Ce qui n’empêche nullement certains de voir déjà Strictly Criminal comme un très sérieux prétendant sur la future liste des Oscars. Pourquoi pas. Serait-ce les mêmes qui voyaient un parcours identique pour A most violent year l’an passé ? À l’arrivée, le très réussi long-métrage de J.C. Chandor (sans pour autant là non plus crier au génie) ne récolta qu’une seule nomination dans la catégorie meilleure actrice dans un second rôle pour Jessica Chastain (difficile au passage de comprendre le pourquoi de cette nomination dans la catégorie « second rôle » puisque la comédienne y occupe le haut de l’affiche). Quitte à (re)voir un « pur film de gangsters », autant se (re)mater certains longs-métrages de Martin Scorsese, à commencer par celui suscité quelque peu à l’emporte-pièce, ou encore Les Infiltrés, excellent remake du non moins excellent polar hongkongais Infernal affairs dont l’action se déroule également au sein de la pègre irlandaise du sud de Boston et dans lequel, pour la petite histoire, le personnage campé par Jack Nicholson est librement inspiré de… James J. Bulger. Un film qui, pour le coup, rafla quatre Oscars dont celui du meilleur réalisateur pour Scorsese qui remportait (enfin) la précieuse statuette après que celle-ci lui soit passée sous le nez à six reprises auparavant. Une récompense que d’aucuns considérèrent alors davantage comme un « lot de consolation » pour l’un des plus grands cinéastes contemporains que pour un film en deçà du reste de sa filmographie à ce moment-là de sa carrière. Pris indépendamment, Strictly Criminal est effectivement un bon film de gangsters qui permet à Johnny Depp de faire valoir ses talents de comédiens dans un nième rôle tout en grimage.

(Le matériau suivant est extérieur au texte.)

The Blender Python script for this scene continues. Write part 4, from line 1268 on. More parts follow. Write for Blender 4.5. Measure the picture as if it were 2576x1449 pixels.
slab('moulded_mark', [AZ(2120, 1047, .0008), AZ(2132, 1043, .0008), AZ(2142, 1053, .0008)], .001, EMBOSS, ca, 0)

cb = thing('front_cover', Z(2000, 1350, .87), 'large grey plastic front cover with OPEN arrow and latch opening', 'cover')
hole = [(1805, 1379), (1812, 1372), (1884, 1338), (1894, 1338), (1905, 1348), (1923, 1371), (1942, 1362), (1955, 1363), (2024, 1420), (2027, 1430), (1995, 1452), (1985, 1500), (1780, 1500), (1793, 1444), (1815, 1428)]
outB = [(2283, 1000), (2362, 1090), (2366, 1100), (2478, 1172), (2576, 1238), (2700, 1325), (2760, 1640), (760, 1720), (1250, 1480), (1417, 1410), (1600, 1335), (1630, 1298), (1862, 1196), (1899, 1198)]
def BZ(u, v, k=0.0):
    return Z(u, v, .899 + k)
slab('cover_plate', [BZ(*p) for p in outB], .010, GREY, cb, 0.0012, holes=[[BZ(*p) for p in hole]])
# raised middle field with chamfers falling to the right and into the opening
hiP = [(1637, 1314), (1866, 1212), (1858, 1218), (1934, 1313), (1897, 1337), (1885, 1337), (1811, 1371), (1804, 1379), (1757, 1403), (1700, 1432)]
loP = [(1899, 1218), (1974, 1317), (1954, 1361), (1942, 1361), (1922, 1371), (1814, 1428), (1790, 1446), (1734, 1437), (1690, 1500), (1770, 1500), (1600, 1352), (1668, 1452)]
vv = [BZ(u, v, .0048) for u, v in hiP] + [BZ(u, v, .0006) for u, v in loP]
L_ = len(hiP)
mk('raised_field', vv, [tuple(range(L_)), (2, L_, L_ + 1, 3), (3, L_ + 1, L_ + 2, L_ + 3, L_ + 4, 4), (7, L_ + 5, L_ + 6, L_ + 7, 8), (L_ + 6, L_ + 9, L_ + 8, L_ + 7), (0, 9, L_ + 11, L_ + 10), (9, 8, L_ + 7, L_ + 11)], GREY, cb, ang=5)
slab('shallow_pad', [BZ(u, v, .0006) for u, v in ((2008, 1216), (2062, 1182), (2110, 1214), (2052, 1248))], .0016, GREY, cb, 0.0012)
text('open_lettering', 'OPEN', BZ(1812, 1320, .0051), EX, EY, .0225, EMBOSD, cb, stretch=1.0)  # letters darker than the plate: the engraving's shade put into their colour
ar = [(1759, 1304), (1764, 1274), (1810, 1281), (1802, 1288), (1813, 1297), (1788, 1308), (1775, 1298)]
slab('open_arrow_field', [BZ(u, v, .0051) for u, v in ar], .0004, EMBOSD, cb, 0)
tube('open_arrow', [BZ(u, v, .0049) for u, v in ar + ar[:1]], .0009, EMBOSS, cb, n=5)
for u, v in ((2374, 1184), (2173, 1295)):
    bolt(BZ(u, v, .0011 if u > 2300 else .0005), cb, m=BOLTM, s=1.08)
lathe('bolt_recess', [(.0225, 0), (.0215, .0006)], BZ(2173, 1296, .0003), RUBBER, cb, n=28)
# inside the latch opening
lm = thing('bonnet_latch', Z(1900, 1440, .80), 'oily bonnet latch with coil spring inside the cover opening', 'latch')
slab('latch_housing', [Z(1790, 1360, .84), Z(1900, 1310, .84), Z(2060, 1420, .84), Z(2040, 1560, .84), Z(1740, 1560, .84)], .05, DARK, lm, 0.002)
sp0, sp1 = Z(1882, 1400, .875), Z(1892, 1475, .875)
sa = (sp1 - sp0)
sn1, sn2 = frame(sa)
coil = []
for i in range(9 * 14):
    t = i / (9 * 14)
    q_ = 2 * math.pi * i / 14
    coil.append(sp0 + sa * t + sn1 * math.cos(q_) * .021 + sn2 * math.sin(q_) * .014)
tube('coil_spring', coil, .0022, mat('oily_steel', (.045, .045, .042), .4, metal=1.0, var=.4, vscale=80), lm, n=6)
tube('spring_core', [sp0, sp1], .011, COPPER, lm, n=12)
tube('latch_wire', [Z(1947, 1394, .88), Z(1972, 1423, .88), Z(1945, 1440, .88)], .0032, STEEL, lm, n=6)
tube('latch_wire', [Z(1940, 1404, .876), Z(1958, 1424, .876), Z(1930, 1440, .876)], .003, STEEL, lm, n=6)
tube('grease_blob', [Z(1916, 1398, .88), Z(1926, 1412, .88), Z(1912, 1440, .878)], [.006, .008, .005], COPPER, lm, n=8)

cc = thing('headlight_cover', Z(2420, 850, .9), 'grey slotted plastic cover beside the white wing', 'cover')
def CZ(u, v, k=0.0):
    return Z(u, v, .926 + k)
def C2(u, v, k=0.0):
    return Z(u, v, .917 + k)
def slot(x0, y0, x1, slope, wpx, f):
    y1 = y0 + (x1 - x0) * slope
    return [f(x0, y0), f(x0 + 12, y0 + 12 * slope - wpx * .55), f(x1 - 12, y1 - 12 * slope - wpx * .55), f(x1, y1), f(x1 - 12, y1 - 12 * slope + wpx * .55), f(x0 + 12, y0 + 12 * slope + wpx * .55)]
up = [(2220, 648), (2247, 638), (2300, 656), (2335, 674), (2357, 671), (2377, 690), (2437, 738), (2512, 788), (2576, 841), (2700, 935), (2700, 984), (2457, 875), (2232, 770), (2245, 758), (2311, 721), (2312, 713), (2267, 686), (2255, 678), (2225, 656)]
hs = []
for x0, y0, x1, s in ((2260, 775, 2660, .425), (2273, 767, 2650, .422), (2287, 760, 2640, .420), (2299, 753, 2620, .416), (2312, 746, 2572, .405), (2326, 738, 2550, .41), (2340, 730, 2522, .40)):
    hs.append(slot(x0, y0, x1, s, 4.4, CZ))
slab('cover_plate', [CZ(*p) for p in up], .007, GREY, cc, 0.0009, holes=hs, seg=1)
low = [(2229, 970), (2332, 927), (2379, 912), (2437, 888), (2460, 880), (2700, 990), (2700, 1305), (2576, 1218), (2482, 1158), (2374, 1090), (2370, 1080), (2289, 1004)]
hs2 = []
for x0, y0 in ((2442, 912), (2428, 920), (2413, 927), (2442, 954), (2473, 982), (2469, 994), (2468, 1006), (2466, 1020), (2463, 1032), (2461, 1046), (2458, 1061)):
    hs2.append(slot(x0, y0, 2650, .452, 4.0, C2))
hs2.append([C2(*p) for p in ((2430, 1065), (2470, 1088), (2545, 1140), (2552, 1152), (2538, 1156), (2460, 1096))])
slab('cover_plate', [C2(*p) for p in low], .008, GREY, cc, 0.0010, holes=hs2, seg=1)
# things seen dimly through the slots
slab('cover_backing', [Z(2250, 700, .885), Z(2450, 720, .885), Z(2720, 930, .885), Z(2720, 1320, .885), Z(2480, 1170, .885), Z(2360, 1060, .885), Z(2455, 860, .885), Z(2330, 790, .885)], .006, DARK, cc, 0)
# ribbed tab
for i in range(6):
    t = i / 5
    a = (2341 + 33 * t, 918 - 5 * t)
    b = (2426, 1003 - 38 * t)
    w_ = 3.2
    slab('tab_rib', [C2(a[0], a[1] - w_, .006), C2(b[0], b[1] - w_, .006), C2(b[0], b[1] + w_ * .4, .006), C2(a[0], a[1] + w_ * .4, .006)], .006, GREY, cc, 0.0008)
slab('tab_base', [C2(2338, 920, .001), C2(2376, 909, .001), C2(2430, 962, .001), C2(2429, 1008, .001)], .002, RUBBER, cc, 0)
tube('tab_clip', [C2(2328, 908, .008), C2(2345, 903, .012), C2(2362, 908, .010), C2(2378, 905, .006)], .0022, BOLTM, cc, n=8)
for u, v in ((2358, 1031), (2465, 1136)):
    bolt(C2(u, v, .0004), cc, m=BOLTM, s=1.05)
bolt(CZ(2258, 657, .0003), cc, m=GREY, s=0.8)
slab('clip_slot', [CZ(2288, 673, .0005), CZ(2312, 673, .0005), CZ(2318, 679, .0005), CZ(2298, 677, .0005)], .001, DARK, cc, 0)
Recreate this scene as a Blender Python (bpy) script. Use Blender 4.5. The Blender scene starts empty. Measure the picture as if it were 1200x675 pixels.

Mais considéré à l’aune de ses prédécesseurs, le long-métrage Scott Cooper ne fait que marcher dans l’ombre de ses aînés.

Strictly Criminal de Scott Cooper – 25 novembre 2015 (Warner Bros.)

Résumé : Dans le Boston des années 70, l’agent John Connolly du FBI convainc le mafieux irlandais James « Whitey » Bulger de collaborer avec le FBI afin d’éliminer leur ennemi commun : la Mafia italienne.